The Court commented that the prevention principle may also be engaged where the relevant breach is a repudiation of the contract and suggested that had this case been argued in that way, then the outcome may have been different.  Careful consideration of the basis of the prevention principle is therefore required when seeking to engage it. 

In the construction context, the prevention principle is generally applied such that time will be set at large and the principal's/owner’s right to liquidated damages will be lost if the contractor fails to complete the works the subject of the contract by the date for practical completion, due to the act or omission of the principal/owner. 

In NSW, the position is that the prevention principle may be based on an implied duty of good faith (see Probuild Constructions (Aust) Pty Ltd v DDI Group Pty Ltd [2017] NSWCA 151, but note the recent decision in Growthbuilt Pty Ltd v Modern Touch Marble & Granite Pty Ltd [2021] NSWSC 290 confirming that the existence of such a duty is heavily dependent on the wording of the unilateral right to grant an extension of time).  It is well established that an implied duty of good faith can apply in some commercial contracts (see Renard Constructions (ME) Pty Ltd v Minister for Public Works (1992) 26 NSWLR 234, Burger King Corp v Hungry Jacks Pty Ltd [2001] NSWCA 187 for example).  
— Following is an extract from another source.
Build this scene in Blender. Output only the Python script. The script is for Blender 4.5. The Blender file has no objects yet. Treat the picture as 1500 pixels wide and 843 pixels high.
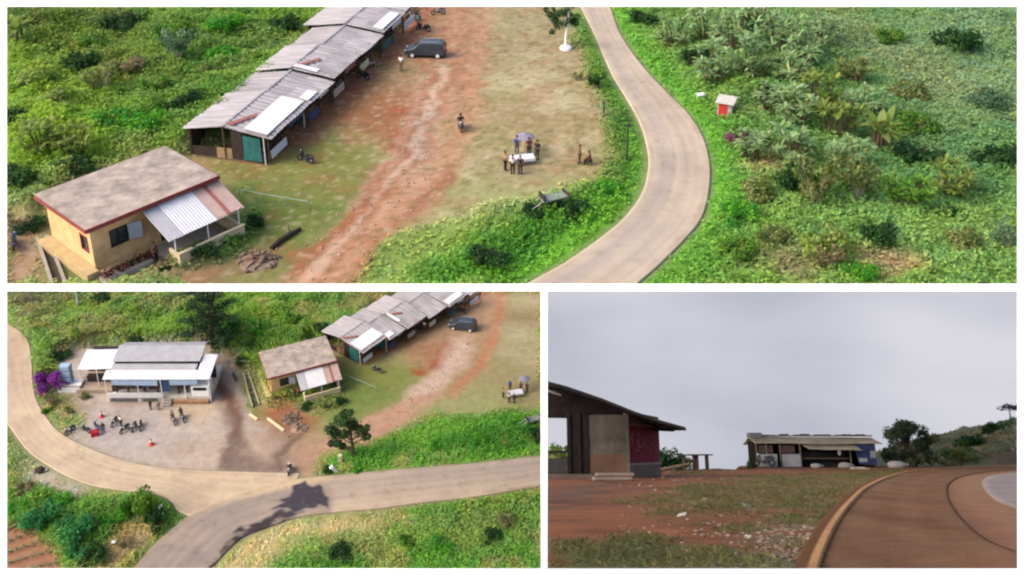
# Three views of one hill-pass, each laid out in real metres on its own sheet of land.
import bpy, bmesh, math, random
import numpy as np
from mathutils import Matrix, Vector
random.seed(7); RNG = np.random.default_rng(11)
SC = bpy.context.scene
COL = SC.collection
R = math.radians

# ------------------------------------------------------------------ camera
F_PX = 1500.0; PITCH = R(22); C_ROW = -500 + F_PX*math.tan(PITCH)
cam_d = bpy.data.cameras.new('camera'); cam = bpy.data.objects.new('camera', cam_d); COL.objects.link(cam)
cam_d.sensor_width = 36; cam_d.lens = 36.0; cam_d.shift_y = -(421.5-C_ROW)/1500
cam_d.clip_start = 0.5; cam_d.clip_end = 2000
cam.location = (0, 0, 0); cam.rotation_euler = (R(90)-PITCH, 0, 0)
SC.camera = cam

# ------------------------------------------------------------------ the three sheets of land
class Land:
    """A piece of land: eye height H above it, tilt of its level, and the rectangle of ground it shows."""
    def __init__(s, H, box, level_row=None):
        s.H = H; s.box = box
        s.a = 0.0 if level_row is None else PITCH+math.atan((level_row-C_ROW)/F_PX)
        s.q = PITCH-s.a
        s.M = Matrix.Rotation(-s.a, 4, 'X') @ Matrix.Translation((0, 0, -H))
        x0, y0, x1, y1 = box
        c = [s.ray(x0, y0), s.ray(x1, y0), s.ray(x1, y1), s.ray(x0, y1)]
        mid = s.ray((x0+x1)/2, (y0+y1)/2); s.planes = []
        for i in range(4):
            n = np.cross(c[i], c[(i+1) % 4]); n /= np.linalg.norm(n)
            if n.dot(mid) > 0: n = -n
            s.planes.append(n)                       # outward normals, all through the eye point
        s.eye = np.array([0, 0, H], float)
    def ray(s, px, py):
        dx, dz = (px-750)/F_PX, (C_ROW-py)/F_PX; q = s.q
        return np.array([dx, math.cos(q)+dz*math.sin(q), -math.sin(q)+dz*math.cos(q)])
    def at(s, px, py, z=0.0):
        d = s.ray(px, py); t = (z-s.H)/d[2]; return Vector((t*d[0], t*d[1], z))
    def at_y(s, px, py, y):
        d = s.ray(px, py); t = y/d[1]; return Vector((t*d[0], y, s.H+t*d[2]))
T = Land(39.0, (10, 10, 1490, 416))
B = Land(98.0, (10, 427, 792, 833))
G = Land(1.6, (802, 427, 1490, 833), 655)
LAND_OF = {}

# ------------------------------------------------------------------ colours and materials
def lin(c): return tuple((v/255/12.92 if v/255 <= .04045 else ((v/255+.055)/1.055)**2.4) for v in c)
K = 1.6
def alb(r, g, b, k=None):
    return tuple(min(.85, v/(k or K)) for v in lin((r, g, b)))
MATS = {}
def mat(name, col, var=.18, scale=1.5, rough=.85, metal=0.0, bump=0.0, col2=None, spec=.25, stripe=0.0, stretch=None):
    if name in MATS: return MATS[name]
    m = bpy.data.materials.new(name); m.use_nodes = True; nt = m.node_tree; N = nt.nodes; L = nt.links
    p = N['Principled BSDF']; p.inputs['Roughness'].default_value = rough; p.inputs['Metallic'].default_value = metal
    p.inputs['Specular IOR Level'].default_value = spec
    tc = N.new('ShaderNodeTexCoord')
    n1 = N.new('ShaderNodeTexNoise'); n1.inputs['Scale'].default_value = scale; n1.inputs['Detail'].default_value = 8; n1.inputs['Roughness'].default_value = .65
    if stretch:
        mp = N.new('ShaderNodeMapping'); mp.inputs['Scale'].default_value = stretch; L.new(tc.outputs['Object'], mp.inputs['Vector']); L.new(mp.outputs['Vector'], n1.inputs['Vector'])
    else: L.new(tc.outputs['Object'], n1.inputs['Vector'])
    rp = N.new('ShaderNodeValToRGB'); rp.color_ramp.elements[0].position = .3; rp.color_ramp.elements[1].position = .72
    c2 = col2 or tuple(v*(1-var*1.6) for v in col)
    hi = tuple(min(.9, v*(1+var)) for v in col)
    rp.color_ramp.elements[0].color = (*c2, 1); rp.color_ramp.elements[1].color = (*hi, 1)
    L.new(n1.outputs['Fac'], rp.inputs['Fac']); L.new(rp.outputs['Color'], p.inputs['Base Color'])
    if bump or stripe:
        b = N.new('ShaderNodeBump'); b.inputs['Strength'].default_value = bump or .4; b.inputs['Distance'].default_value = .05
        if stripe:
            w = N.new('ShaderNodeTexWave'); w.inputs['Scale'].default_value = stripe; w.bands_direction = 'X'
            L.new(tc.outputs['Object'], w.inputs['Vector']); L.new(w.outputs['Fac'], b.inputs['Height'])
        else:
            n2 = N.new('ShaderNodeTexNoise'); n2.inputs['Scale'].default_value = scale*6; n2.inputs['Detail'].default_value = 6
            L.new(tc.outputs['Object'], n2.inputs['Vector']); L.new(n2.outputs['Fac'], b.inputs['Height'])
        L.new(b.outputs['Normal'], p.inputs['Normal'])
    MATS[name] = m; return m
def mat_attr(name, rough=.95, var=.25, scale=1.2, fine=7.0, bump=.5, spec=.15, trans=0.0):
    """material whose base colour is the mesh's own albedo attribute, broken up by noise"""
    if name in MATS: return MATS[name]
    m = bpy.data.materials.new(name); m.use_nodes = True; nt = m.node_tree; N = nt.nodes; L = nt.links
    p = N['Principled BSDF']; p.inputs['Roughness'].default_value = rough; p.inputs['Specular IOR Level'].default_value = spec
    a = N.new('ShaderNodeAttribute'); a.attribute_name = 'albedo'
    tc = N.new('ShaderNodeTexCoord'); last = a.outputs['Color']
    for sc, v in ((scale, var), (fine, var*.9)):
        if v <= 0: continue
        n = N.new('ShaderNodeTexNoise'); n.inputs['Scale'].default_value = sc; n.inputs['Detail'].default_value = 8; n.inputs['Roughness'].default_value = .7
        L.new(tc.outputs['Object'], n.inputs['Vector'])
        mr = N.new('ShaderNodeMapRange'); mr.inputs['From Min'].default_value = .3; mr.inputs['From Max'].default_value = .7
        mr.inputs['To Min'].default_value = 1-v; mr.inputs['To Max'].default_value = 1+v; L.new(n.outputs['Fac'], mr.inputs['Value'])
        mx = N.new('ShaderNodeVectorMath'); mx.operation = 'SCALE'
        L.new(last, mx.inputs[0]); L.new(mr.outputs['Result'], mx.inputs['Scale']); last = mx.outputs['Vector']
    L.new(last, p.inputs['Base Color'])
    if bump:
        n = N.new('ShaderNodeTexNoise'); n.inputs['Scale'].default_value = fine; n.inputs['Detail'].default_value = 8
        L.new(tc.outputs['Object'], n.inputs['Vector'])
        b = N.new('ShaderNodeBump'); b.inputs['Strength'].default_value = bump; b.inputs['Distance'].default_value = .08
        L.new(n.outputs['Fac'], b.inputs['Height']); L.new(b.outputs['Normal'], p.inputs['Normal'])
    if trans:
        out = N['Material Output']; tr = N.new('ShaderNodeBsdfTranslucent'); ms = N.new('ShaderNodeMixShader'); ms.inputs[0].default_value = trans
        L.new(last, tr.inputs['Color']); L.new(p.outputs[0], ms.inputs[1]); L.new(tr.outputs[0], ms.inputs[2]); L.new(ms.outputs[0], out.inputs['Surface'])
    MATS[name] = m; return m

# ------------------------------------------------------------------ noise
_lat = np.random.default_rng(3).random((256, 256))
def vnoise(x, y):
    xi = np.floor(x).astype(int); yi = np.floor(y).astype(int); fx = x-xi; fy = y-yi
    fx = fx*fx*(3-2*fx); fy = fy*fy*(3-2*fy); g = lambda i, j: _lat[i & 255, j & 255]
    return (g(xi, yi)*(1-fx)+g(xi+1, yi)*fx)*(1-fy)+(g(xi, yi+1)*(1-fx)+g(xi+1, yi+1)*fx)*fy
def fbm(x, y, o=4):
    s = 0; a = .5; t = 0
    for k in range(o): s = s+a*vnoise(x*2**k+17.3*k, y*2**k+5.1*k); t += a; a *= .5
    return s/t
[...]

Victorian courts have generally been less willing than their NSW counterparts to imply a duty of good faith into commercial contracts. This has been borne out again in the Bensons matter, with the Court noting that "it was not open to imply a duty of good faith into the contract … because KIA failed to establish that an obligation of good faith was necessary in the sense explained in BP Refinery”. It remains an open question whether Victorian courts will allow the use of the prevention principle where the relevant act of prevention is a breach of an implied duty of good faith, rather than the implied duty to cooperate.